Give back, unchanged, the line with "Write the bpy", the line with "R_ = math.radians", and every line between them, and no other line.

[Begin LISTED RECORDS]

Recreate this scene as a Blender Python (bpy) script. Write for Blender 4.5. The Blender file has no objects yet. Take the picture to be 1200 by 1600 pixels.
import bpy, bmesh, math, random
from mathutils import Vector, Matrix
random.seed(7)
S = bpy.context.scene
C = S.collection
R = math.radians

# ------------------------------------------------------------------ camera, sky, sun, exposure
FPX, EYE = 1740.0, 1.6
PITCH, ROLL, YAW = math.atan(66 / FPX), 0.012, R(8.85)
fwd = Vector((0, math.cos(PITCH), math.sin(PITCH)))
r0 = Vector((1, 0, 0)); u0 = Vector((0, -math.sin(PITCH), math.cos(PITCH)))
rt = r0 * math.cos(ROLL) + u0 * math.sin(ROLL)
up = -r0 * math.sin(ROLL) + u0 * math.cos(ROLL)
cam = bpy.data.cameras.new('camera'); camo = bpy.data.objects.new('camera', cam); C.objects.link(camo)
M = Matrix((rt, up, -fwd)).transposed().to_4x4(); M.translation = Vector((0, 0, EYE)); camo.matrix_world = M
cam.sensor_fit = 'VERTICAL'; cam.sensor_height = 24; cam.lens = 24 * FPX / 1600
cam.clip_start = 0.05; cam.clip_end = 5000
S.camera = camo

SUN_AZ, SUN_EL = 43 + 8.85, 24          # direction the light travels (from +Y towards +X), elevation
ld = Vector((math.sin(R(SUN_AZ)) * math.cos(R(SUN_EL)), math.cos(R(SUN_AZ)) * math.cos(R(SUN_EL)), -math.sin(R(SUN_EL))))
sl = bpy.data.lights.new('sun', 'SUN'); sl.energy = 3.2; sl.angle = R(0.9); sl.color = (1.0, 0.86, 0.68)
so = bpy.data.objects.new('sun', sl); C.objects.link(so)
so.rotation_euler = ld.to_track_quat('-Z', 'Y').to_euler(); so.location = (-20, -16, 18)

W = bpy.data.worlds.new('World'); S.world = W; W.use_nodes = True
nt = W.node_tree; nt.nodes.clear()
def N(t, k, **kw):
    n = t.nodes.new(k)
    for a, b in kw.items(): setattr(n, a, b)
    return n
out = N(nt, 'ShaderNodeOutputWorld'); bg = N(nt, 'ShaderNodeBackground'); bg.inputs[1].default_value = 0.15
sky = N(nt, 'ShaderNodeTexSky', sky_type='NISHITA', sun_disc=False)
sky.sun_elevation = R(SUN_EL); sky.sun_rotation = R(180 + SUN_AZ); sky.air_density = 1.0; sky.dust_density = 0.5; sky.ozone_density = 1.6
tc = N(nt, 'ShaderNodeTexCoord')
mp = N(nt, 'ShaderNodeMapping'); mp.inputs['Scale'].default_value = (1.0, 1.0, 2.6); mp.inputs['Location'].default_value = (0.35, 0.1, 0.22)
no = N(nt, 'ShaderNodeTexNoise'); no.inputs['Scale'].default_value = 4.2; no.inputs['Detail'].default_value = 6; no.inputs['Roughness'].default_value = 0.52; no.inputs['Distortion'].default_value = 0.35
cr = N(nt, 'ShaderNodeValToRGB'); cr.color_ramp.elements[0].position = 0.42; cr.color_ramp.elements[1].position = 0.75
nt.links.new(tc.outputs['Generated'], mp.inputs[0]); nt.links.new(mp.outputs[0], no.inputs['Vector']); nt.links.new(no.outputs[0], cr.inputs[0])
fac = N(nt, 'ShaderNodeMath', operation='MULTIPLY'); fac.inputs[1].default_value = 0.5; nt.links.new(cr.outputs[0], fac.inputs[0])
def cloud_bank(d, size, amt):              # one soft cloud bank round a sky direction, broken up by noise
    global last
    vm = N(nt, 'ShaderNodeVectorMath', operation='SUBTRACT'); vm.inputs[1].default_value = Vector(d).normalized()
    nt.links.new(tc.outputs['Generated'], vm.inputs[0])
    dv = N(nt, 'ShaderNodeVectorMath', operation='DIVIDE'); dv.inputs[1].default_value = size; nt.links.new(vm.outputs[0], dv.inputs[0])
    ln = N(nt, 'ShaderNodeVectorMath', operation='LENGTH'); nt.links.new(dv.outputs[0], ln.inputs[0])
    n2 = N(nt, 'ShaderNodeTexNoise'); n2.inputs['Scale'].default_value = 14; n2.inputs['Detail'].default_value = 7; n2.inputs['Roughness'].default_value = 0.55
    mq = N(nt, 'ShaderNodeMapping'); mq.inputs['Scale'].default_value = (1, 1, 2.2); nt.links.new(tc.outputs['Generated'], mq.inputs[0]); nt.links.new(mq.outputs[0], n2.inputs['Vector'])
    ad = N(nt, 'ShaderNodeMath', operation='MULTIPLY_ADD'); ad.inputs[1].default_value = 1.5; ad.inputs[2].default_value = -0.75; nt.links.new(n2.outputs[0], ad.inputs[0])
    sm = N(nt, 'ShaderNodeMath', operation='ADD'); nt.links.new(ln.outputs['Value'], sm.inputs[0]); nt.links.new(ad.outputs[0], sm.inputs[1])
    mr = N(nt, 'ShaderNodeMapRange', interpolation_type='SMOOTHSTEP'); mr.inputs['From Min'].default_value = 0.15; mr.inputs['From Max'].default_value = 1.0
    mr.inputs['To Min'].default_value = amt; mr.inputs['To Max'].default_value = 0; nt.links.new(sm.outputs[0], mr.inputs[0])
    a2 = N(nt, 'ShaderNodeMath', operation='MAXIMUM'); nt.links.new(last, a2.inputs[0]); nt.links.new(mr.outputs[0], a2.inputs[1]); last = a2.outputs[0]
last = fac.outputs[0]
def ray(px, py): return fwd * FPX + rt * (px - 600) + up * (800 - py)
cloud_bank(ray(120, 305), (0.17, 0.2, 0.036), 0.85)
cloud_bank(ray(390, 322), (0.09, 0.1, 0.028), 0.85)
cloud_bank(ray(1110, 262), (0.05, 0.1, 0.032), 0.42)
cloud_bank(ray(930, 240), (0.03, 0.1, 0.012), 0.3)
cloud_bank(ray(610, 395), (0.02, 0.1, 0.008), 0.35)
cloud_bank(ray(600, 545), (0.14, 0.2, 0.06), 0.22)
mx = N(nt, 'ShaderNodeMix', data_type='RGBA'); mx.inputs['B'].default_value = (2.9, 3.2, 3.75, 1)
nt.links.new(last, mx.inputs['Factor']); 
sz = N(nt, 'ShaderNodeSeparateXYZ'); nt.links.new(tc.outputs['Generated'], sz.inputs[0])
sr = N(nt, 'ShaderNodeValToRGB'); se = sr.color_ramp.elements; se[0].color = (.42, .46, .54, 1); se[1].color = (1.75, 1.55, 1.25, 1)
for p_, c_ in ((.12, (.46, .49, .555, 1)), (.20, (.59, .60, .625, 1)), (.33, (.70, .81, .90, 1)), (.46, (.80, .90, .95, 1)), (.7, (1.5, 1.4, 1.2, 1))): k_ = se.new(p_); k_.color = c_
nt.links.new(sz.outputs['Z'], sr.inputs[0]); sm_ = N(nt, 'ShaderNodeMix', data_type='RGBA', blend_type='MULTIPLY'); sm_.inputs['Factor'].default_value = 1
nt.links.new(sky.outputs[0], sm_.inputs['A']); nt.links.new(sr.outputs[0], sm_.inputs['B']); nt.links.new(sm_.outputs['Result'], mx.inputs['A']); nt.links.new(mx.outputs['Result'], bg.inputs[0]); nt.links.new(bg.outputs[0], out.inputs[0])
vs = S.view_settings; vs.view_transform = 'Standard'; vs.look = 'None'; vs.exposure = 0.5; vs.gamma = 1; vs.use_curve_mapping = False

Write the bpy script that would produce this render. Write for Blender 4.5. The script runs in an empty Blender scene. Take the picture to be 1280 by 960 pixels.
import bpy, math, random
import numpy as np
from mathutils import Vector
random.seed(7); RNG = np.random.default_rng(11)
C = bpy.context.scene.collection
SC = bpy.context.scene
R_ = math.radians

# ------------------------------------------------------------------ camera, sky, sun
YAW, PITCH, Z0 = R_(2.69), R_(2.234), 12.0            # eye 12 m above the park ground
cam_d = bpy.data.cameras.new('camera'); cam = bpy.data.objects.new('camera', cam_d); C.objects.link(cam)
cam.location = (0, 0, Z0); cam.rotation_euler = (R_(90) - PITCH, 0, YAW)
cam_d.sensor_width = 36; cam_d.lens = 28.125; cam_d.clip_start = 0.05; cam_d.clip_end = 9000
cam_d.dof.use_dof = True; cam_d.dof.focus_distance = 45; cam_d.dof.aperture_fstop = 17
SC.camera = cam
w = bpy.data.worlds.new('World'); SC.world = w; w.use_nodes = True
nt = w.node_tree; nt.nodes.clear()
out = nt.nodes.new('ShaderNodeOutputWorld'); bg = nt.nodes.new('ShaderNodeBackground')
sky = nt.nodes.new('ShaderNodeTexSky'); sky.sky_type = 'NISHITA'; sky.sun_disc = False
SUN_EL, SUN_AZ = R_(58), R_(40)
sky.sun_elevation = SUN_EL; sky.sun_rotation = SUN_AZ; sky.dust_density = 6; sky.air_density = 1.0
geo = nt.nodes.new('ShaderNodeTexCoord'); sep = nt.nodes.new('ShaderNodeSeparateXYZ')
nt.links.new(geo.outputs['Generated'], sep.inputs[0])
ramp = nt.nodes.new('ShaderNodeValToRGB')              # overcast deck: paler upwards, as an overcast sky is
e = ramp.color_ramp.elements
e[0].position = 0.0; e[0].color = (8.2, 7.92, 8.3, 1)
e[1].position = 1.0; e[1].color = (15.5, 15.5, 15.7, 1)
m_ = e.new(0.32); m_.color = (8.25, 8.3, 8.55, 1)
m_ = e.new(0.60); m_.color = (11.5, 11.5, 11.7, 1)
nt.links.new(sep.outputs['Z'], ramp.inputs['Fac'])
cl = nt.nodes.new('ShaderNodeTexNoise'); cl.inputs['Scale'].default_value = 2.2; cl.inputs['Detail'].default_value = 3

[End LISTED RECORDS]

- _FINISHED TASK_:
Write the bpy script that would produce this render. Write for Blender 4.5. The script runs in an empty Blender scene. Take the picture to be 1280 by 960 pixels.
import bpy, math, random
import numpy as np
from mathutils import Vector
random.seed(7); RNG = np.random.default_rng(11)
C = bpy.context.scene.collection
SC = bpy.context.scene
R_ = math.radians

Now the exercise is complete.